Avec ce thriller captivant, Nader Saeivar réalise un film politique qui dénonce les agissements du régime islamique dans son pays, à travers le destin de trois femmes : une grand-mère résistante, sa fille danseuse et sa petite-fille. C’est une œuvre âpre et forte en écho direct au mouvement Femme, Vie, Liberté en Iran.
LA FEMME QUI EN SAVAIT TROP de Nader Saeivar. Iran/Allemagne , 2024/1h40. Avec Maryam Boubani, Nader Naderpour, Abbas Imani, Ghazal Shojaei. Mostra de Venise 2024, section Orrizonti.
Critique de Philippe Cabrol, SIGNIS France
Dans ce drame, le réalisateur met en scène le quotidien d’une famille dans le contexte de restriction des libertés individuelles, surtout celle des femmes, et de répression massive dans son pays après les manifestations de septembre 2022. La Femme qui en savait trop mêle avec intelligence l’intime et le politique, en intégrant à la fiction l’histoire récente de la dictature des mollahs et le mouvement Femme, Vie, Liberté.

C’est par une belle séquence riche en sous-entendus que commence le film. Des femmes sont assises, vêtues de noir sur fond noir. Une jeune fille se lève et commence à danser. La caméra la suit et l’accompagne alors qu’elle rejoint cinq jeunes femmes en tenue blanche et trois en tenue rouge qui dansent sur un fond d’un blanc immaculé.
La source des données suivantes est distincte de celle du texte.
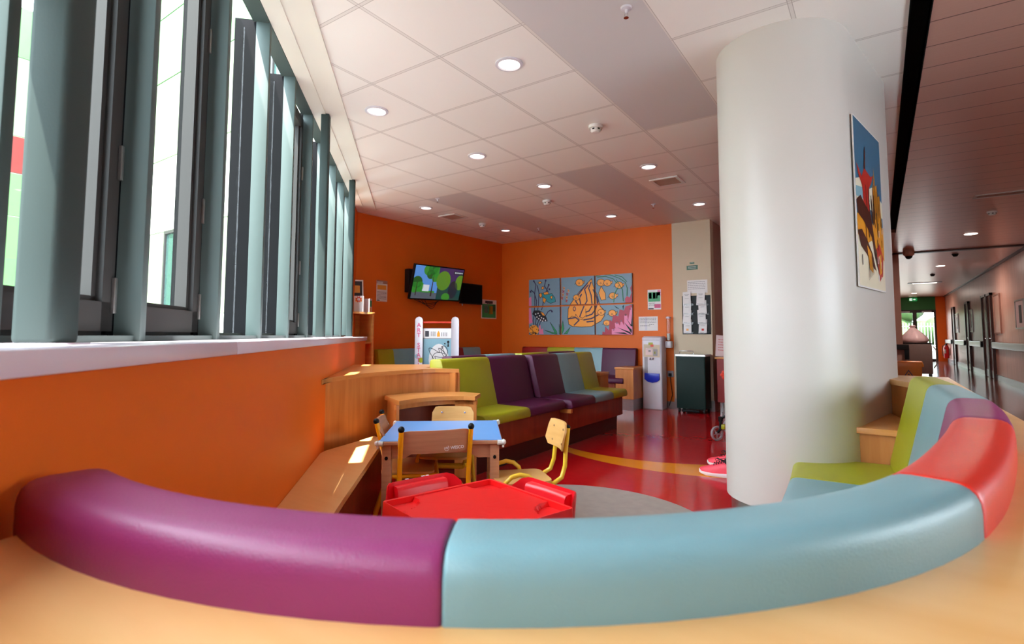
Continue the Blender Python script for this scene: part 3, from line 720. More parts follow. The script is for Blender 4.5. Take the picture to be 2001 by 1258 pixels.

La caméra suit ensuite une autre danseuse vêtue de noir qui retourne du côté sombre de la pièce.
La danse est d’ailleurs le fil rouge de cette œuvre, elle est la cause du drame qui se joue dans le couple de Zara. La danse représente dans ce film un défi, une arme contre les violences et l’injustice. Elle est aussi forme d’art et symbole d’émancipation de la jeune génération. En effet ce long-métrage dénonce des événements fictifs et montre bien la pression psychologique qu’exercent surtout les hommes, mais aussi des femmes restées enfermées dans une idéologie et qui imposent à d’autres citoyennes de porter le voile lorsqu’elles sont dans la rue.
Professeure et syndicaliste, Tarlan s’occupe comme une mère de Zara depuis que celle-ci a perdu ses parents. Cette dernière et sa fille aiment danser et montrent leur talent sur les réseaux sociaux. Cela déplaît fortement au mari de Zara, un homme influent qui n’hésite pas à la rouer de coups pour que celle-ci soit plus discrète. Un jour Tarlan est témoin d’un meurtre commis par une personnalité influente du gouvernement. Elle le signale à la police qui refuse d’enquêter. Elle doit alors choisir entre céder aux pressions politiques ou risquer sa réputation et ses ressources pour obtenir justice.
À travers le portrait de Tarlan, femme mûre et engagée dans le combat syndical et la défense des droits des femmes, le cinéaste décortique un système et ses méthodes. On découvre un pouvoir qui s’exerce à tous les niveaux, autant dans les lieux publics que dans la sphère privée. Le film montre à quel point les personnes qui résistent sont en permanence sous surveillance, celle exercée par le pouvoir et sa police, mais aussi celle, plus sournoise, de citoyens, parfois jusqu’aux membres de leur propre famille, au service du régime.

La Femme qui en savait trop est un magnifique film, d’une grande puissance qui montre la difficulté pour une femme de faire entendre sa voix dans un pays où la justice n’est pas la même selon les individus. Cependant la résistance s’organise, la solidarité se renforce. Les jeunes générations réagissent dans le contexte tourmenté de l’Iran dont le gouvernement s’est encore plus radicalisé à la suite des bombardements israéliens de 2025. L’hypocrisie des élites ne trompe plus personne. Et il leur est impossible de faire taire toutes les voix qui s’élèvent.
La mise en scène est extrêmement soignée. L’interprétation de Maryam Boubani (Tarlan) est remarquable et d’une justesse superbe. Elle offre un magnifique portrait de femme au grand cœur.
Signalons que le prénom Ghazal, qui est la fille de Zara et qui est chargée par sa mère de lancer la musique qui va permettre aux danseuses d’exprimer leur art, trouve son origine dans la poésie classique arabe et persane. Ce prénom peut se traduire par poésie d’amour mais également chant d’amour. Le ghazal est également un genre musical très populaire en Iran, mais aussi en Afghanistan, au Pakistan et en Inde.
Résonnant comme une œuvre politique puissante, ce film a obtenu le Prix du Public Orizzonti Extra Venise 2024. Le scénario écrit à quatre mains par Jafar Panahi et Nader Saeivar a été tourné clandestinement en Iran avant que Nader Saeivar quitte son pays pour Berlin.